A contrario, les directives ne s’appliquent pas aux « activités spécifiques des forces armées ». Il faut entendre par là, explique l’avocat général, les activités exercées par les forces armées dans le cadre des opérations militaires, aussi bien les opérations extérieures que les opérations intérieures (points 87 et 88). L’avocat général prend soin de rappeler que le choix de mettre en œuvre ces opérations de même que l’évaluation des circonstances qui les justifient, relèvent évidemment de la seule compétence des Etats sans que le droit de l’UE puisse interférer (point 92). Entrent également dans la catégorie des « activités spécifiques » des forces armées la formation initiale, l’entraînement et les exercices effectués par les militaires à des fins de préparation opérationnelle. En effet, cette préparation doit se faire dans des conditions qui reproduisent celles dans lesquelles se dérouleraient des opérations militaires réelles. La formation initiale, l’entraînement et l’exercice doivent donc pouvoir se dérouler de jour comme de nuit, parfois sur de longues durées hors des règles en matière de temps de pause et de travail de nuit prévues par la directive 2003/88 (point 89). Enfin, les Etats doivent pouvoir définir, dans leur droit national, d’autres activités des forces armées exclues des règles des directives à la condition que ces activités soient « spécifiques » et qu’ils démontrent que cela est « strictement nécessaire » à la bonne marche des activités en question (point 90).
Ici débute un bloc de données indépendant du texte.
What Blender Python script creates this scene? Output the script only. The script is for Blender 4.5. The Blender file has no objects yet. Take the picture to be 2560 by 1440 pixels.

Ayant ainsi proposé une analyse qui, selon lui, assure une « conciliation équilibrée entre les intérêts en présence » (exigences particulières du métier de militaire et droits reconnus aux militaires, en tant que travailleurs), l’avocat général conclut qu’une activité de garde des installations militaires ne fait pas partie, en principe, des « activités spécifiques » à moins qu’elle ne réponde à « un besoin de sécurité particulier, dans le cadre d’un contexte « extraordinaire », ce qu’il appartiendra à la juridiction de renvoi d’apprécier (point 104).
Enfin, sur la question de savoir si une période d’astreinte sur le lieu de travail effectuée par un militaire en garde constitue du temps de travail, l’avocat général rappelle la jurisprudence de la CJUE selon laquelle toute période durant laquelle un travailleur est tenu d’être physiquement présent en un lieu déterminé par l’employeur et de s’y tenir à sa disposition pour pouvoir immédiatement fournir ses services en cas de besoin doit être qualifiée de temps de travail. Cette jurisprudence s’applique en l’espèce. Mais il appartient aux Etats de définir la rémunération comme bon leur semble, la directive ne traitant pas des rémunérations (point 111).
En France, les conclusions de l’avocat général ont été accueillies avec inquiétude, l’ancien ministre de la défense Jean-Pierre Chevènement n’hésitant pas à parler d’ « un coup mortel porté à notre défense » si la CJUE suit son avocat général dans une Tribune publiée le 21 avril 2021 dans le journal le Monde. Ce qui n’est pas certain, mais possible. Les conclusions de l’avocat général sont en effet souvent suivies par la Cour. Celle-ci devrait se prononcer prochainement.